STATED PROBLEM: Reproduce verbatim the lines up to and including the one with "mb.add(P, [tuple(range(48))]); o", starting from the first.

━━━

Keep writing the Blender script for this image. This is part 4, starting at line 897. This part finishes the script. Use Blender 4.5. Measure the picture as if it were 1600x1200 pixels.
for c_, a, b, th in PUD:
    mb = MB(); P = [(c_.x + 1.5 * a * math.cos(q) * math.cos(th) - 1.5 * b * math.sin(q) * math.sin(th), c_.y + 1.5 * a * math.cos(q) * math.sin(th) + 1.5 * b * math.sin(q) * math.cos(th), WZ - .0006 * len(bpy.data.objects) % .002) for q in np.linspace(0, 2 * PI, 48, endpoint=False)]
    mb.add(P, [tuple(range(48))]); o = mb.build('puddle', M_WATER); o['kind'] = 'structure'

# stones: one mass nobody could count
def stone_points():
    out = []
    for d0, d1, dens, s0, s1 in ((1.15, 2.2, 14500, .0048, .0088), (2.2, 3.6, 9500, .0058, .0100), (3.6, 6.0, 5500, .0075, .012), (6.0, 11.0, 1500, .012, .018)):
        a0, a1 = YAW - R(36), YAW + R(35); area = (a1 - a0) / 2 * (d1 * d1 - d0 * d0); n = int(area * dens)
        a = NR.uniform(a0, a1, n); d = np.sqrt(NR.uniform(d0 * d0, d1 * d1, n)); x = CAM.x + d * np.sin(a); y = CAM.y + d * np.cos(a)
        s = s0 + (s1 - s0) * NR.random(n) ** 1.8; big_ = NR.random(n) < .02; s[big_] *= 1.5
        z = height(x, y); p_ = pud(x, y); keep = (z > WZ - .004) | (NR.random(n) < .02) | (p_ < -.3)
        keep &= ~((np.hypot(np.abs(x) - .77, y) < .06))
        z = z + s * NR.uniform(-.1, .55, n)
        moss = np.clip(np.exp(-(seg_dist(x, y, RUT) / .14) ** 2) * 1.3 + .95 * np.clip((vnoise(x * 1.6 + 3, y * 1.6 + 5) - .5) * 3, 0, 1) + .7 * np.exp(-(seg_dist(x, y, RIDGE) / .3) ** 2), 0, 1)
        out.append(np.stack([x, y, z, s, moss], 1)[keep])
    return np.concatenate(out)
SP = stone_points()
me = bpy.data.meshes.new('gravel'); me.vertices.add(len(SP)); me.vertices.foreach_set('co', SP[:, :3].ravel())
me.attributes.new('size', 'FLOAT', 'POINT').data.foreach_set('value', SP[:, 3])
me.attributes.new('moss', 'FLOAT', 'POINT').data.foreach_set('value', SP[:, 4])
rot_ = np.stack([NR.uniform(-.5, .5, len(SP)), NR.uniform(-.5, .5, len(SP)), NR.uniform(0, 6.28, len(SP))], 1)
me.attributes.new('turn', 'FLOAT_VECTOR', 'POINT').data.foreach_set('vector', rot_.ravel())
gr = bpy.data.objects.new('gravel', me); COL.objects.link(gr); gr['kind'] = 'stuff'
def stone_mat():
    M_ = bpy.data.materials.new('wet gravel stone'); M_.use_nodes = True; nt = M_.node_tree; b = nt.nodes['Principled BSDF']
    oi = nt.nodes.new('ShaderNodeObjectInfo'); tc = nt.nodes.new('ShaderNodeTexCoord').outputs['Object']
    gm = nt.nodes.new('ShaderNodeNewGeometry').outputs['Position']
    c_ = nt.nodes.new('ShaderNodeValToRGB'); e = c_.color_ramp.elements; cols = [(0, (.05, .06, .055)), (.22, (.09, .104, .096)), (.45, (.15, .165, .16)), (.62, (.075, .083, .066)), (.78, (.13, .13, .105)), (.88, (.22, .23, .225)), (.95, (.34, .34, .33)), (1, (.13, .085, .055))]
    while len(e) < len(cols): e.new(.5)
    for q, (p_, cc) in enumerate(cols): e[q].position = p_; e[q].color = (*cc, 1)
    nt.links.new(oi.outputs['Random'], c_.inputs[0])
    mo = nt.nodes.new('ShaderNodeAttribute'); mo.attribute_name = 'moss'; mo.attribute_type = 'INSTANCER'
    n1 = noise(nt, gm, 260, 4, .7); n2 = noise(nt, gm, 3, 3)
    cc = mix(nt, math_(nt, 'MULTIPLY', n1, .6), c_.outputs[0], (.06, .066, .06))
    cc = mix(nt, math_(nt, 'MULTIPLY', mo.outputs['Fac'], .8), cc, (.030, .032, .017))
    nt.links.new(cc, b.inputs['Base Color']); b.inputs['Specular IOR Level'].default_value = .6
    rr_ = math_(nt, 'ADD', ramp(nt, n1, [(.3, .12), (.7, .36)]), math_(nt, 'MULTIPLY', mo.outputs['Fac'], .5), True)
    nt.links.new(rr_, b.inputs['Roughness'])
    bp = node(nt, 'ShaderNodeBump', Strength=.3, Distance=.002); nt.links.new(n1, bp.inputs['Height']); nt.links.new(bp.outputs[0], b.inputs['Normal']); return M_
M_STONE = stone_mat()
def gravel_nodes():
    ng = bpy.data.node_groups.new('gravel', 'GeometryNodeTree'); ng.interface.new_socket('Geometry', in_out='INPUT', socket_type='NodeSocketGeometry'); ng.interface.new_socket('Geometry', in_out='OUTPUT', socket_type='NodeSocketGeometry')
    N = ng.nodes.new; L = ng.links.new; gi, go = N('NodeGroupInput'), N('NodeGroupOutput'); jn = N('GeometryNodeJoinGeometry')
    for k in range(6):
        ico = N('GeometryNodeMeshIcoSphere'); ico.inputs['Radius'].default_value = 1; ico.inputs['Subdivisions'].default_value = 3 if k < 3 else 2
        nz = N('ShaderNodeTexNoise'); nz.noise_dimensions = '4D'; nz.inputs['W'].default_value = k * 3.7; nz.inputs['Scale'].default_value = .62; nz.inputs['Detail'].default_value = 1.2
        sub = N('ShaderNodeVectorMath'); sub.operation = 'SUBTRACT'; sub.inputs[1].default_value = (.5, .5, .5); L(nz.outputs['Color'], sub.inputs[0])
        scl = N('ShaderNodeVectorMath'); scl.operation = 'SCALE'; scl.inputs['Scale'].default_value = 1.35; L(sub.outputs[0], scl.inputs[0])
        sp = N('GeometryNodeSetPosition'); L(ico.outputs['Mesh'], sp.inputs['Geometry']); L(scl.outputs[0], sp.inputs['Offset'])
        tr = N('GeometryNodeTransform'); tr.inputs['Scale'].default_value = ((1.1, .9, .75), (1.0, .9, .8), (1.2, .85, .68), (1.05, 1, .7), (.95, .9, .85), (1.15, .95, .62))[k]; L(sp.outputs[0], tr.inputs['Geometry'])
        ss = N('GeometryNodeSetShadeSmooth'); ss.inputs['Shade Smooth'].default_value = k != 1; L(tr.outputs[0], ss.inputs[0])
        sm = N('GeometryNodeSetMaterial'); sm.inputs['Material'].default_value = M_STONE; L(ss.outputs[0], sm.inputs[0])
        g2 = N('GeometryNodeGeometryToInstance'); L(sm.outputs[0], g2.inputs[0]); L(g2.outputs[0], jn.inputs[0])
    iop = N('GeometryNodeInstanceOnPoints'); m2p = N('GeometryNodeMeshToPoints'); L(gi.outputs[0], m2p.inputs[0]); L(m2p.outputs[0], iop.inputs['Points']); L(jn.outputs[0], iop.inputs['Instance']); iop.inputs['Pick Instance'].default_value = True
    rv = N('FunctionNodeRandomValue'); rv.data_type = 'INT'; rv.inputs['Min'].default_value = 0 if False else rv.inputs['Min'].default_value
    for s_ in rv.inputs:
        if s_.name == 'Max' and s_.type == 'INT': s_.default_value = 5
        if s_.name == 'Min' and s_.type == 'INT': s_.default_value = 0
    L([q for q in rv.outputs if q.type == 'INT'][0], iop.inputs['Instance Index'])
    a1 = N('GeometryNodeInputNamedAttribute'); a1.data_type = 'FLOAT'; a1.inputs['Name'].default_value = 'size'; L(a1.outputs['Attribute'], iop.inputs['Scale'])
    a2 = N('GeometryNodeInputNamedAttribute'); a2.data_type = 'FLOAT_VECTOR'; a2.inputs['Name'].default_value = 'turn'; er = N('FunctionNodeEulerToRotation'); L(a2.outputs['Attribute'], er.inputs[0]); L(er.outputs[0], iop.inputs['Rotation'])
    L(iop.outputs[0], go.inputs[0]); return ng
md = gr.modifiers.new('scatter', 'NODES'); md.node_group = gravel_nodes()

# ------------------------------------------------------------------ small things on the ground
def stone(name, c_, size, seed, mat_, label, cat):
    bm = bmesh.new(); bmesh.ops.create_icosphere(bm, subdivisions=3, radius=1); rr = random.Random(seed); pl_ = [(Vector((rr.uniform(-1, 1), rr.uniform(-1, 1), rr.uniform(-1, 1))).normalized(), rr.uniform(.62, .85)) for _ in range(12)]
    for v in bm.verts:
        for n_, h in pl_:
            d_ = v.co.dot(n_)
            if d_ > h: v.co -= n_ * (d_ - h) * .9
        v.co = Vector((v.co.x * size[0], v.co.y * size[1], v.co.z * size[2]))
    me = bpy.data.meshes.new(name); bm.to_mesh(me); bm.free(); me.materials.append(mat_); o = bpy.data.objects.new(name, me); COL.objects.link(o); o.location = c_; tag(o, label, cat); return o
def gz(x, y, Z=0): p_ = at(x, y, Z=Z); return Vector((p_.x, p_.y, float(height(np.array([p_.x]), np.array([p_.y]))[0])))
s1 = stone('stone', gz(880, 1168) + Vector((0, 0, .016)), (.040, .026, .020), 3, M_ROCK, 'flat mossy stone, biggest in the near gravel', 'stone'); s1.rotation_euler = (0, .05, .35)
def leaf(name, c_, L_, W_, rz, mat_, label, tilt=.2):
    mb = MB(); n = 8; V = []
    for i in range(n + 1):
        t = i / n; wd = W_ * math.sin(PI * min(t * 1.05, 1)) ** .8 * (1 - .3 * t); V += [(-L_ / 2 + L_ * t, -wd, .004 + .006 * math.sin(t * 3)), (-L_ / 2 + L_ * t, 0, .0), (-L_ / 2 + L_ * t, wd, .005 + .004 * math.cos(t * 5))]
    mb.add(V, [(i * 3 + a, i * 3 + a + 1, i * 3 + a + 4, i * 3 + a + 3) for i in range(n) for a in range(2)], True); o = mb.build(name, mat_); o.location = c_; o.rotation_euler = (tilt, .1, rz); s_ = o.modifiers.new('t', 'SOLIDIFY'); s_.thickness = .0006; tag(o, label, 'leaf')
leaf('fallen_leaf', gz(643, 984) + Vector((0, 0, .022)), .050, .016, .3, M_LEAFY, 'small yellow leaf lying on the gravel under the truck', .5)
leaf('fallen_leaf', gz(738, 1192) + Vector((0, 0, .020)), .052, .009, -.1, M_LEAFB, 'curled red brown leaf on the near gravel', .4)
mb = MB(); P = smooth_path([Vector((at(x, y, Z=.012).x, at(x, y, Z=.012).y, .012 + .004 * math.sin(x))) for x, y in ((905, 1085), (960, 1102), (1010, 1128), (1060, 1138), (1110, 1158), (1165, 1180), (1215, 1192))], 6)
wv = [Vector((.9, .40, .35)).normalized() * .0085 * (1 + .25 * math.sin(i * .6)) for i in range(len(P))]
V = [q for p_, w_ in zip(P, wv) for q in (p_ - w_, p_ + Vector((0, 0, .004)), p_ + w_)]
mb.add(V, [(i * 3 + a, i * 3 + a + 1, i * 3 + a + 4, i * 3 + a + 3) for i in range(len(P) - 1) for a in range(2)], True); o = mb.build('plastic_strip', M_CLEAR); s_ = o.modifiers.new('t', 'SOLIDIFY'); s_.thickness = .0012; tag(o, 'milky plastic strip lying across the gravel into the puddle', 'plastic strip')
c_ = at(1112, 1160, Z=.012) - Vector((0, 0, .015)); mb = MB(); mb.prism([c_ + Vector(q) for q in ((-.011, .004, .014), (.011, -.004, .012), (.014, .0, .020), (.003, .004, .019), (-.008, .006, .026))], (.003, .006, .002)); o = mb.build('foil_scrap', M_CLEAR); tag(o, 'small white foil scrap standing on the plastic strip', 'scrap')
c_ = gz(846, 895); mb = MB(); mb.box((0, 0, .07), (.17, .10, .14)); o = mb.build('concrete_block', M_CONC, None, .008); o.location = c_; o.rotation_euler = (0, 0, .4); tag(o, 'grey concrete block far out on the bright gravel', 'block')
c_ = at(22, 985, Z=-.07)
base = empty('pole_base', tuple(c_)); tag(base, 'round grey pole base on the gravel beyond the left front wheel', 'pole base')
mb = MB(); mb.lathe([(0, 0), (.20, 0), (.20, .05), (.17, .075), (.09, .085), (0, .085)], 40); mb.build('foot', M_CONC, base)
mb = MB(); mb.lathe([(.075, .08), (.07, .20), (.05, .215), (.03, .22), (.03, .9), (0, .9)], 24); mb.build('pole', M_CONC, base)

━━━

SOLUTION TO THIS TASK:
Keep writing the Blender script for this image. This is part 4, starting at line 897. This part finishes the script. Use Blender 4.5. Measure the picture as if it were 1600x1200 pixels.
for c_, a, b, th in PUD:
    mb = MB(); P = [(c_.x + 1.5 * a * math.cos(q) * math.cos(th) - 1.5 * b * math.sin(q) * math.sin(th), c_.y + 1.5 * a * math.cos(q) * math.sin(th) + 1.5 * b * math.sin(q) * math.cos(th), WZ - .0006 * len(bpy.data.objects) % .002) for q in np.linspace(0, 2 * PI, 48, endpoint=False)]
    mb.add(P, [tuple(range(48))]); o = mb.build('puddle', M_WATER); o['kind'] = 'structure'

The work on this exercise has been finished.